Jun 06, 2005 18:25
So this weekend was stereo-typical as they come.
Basically, we all got drunk on Friday night in our place of gathering, which was, of course, Mother Byron. Springbank park, to be exact.
So we're all drinking and then some stupid shit went down and I got in a fight with some guy who shall remain nameless. It wasn't really a fight, because nobody won, but it was a mini-fight...I was hammered, and he was hammered, and he did something to his girlfriend that made her cry. And I didn't like that and I didn't like how I witnessed it so before I knew it, I lunged at him and grabbed him and screamed in his face to never touch her again. We shoved each other a couple times and grabbed onto each other's clothes, he landed a few punches, one to the side of my face, and one to my chest, but then I lost it again and I chucked down my beer bottle, hit him wherever I could, which wasn't very often because he's fast...and then I shoved him really hard because I saw his hand come up in a fist and I knew it was going to hit me, hard, probably in the side of the head. His girlfriend cried, my boyfriend yelled, the guy took off...I was shaking like a leaf, so I grabbed the girl and went into the forest to try and calm her down (and myself). I went to the bus stop where I knew he would be and I tried to talk to him...he was passing out and he was angry and my boyfriend was scared he might strike out again, but I knew what I was doing. I maintained my calm state and told him to shape up and to stop his foolish actions...Frank got all emotional and the guy threw up off and on...it was pretty intense, so after they boarded their bus and all was well (better than it had been a half hour previously, at least), me and Frank stopped off at A&P to have a smoke before retiring to his house. (MY FUTURE HOUSE!)

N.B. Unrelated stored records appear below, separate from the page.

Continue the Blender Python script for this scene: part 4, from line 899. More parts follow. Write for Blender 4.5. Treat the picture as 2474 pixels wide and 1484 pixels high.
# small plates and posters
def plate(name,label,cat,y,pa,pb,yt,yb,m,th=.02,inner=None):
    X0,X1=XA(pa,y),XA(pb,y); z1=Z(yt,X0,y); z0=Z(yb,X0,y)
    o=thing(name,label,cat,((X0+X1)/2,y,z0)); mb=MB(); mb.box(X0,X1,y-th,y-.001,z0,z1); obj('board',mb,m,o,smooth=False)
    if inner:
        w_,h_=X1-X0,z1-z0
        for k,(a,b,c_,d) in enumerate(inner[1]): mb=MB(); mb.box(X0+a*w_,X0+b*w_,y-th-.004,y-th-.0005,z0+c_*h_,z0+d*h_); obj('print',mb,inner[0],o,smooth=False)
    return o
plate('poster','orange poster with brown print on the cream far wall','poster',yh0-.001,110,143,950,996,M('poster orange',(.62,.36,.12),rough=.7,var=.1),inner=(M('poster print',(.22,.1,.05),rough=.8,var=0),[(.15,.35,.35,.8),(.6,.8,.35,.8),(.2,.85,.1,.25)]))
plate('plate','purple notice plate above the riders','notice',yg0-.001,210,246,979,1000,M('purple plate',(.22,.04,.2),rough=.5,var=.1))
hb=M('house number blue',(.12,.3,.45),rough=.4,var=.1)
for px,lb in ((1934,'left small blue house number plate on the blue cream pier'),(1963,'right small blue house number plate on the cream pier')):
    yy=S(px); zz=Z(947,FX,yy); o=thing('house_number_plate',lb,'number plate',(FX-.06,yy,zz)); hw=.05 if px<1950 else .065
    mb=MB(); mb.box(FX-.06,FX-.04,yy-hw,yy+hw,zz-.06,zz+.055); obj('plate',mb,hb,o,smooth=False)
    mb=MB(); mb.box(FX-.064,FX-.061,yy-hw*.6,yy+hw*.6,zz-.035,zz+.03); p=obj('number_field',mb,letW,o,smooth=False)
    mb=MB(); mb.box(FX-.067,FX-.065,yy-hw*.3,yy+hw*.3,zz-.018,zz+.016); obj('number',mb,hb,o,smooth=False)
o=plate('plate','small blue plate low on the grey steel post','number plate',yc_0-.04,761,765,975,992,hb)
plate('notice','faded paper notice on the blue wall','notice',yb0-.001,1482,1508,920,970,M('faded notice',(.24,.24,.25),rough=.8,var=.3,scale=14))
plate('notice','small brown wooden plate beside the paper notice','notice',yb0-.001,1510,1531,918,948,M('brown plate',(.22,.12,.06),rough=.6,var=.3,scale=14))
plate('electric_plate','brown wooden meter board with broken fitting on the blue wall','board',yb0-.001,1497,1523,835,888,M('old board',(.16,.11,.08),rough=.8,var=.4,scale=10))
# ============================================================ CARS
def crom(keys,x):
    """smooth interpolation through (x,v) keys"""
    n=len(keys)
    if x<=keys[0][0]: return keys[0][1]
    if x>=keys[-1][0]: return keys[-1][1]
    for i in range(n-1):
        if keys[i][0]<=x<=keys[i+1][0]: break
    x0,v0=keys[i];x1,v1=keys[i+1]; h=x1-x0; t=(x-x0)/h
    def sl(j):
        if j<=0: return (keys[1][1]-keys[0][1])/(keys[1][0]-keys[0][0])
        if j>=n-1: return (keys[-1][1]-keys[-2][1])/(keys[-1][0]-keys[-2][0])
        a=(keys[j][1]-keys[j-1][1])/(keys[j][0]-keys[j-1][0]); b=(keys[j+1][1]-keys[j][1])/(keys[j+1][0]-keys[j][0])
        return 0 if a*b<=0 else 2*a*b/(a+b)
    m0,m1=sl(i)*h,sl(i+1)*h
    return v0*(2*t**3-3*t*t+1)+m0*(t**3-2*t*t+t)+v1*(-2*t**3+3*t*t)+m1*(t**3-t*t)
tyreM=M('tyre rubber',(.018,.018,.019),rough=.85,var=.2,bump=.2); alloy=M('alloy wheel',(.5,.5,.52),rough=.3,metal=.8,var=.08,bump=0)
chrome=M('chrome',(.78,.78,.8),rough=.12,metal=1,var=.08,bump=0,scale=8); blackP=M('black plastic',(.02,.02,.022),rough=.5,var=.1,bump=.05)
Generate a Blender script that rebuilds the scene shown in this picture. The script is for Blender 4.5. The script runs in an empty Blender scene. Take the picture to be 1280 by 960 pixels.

Otherwise, I haven't been going to my last period classes as of lately because I am just so stressed out and nervous about everything. Exams are coming up, my commencement is this Thursday, I have to finish packing because right now my room is a complete mess, but my mum won't comment on the exact date of my leaving. It's driving me up the wall and giving me butterflies.
Today was also my last day to do TV announcements. I guess DeLuzio hates me because he only put me on air twice in the past few months...what can you do, I guess? That reminds me...I have to tye-dye that shirt tomorrow..and FUCK I have to get started on my fashion assignment..that stupid purse thing. I am so fucked over...I am so stressed because of it...I wish there were four of me, and the other three I'd make do slave labour and finish all my assignments so I could stop worrying so damn much.
Ah, to be twelve again. Or even five. Five was a cool age. I was always so curious.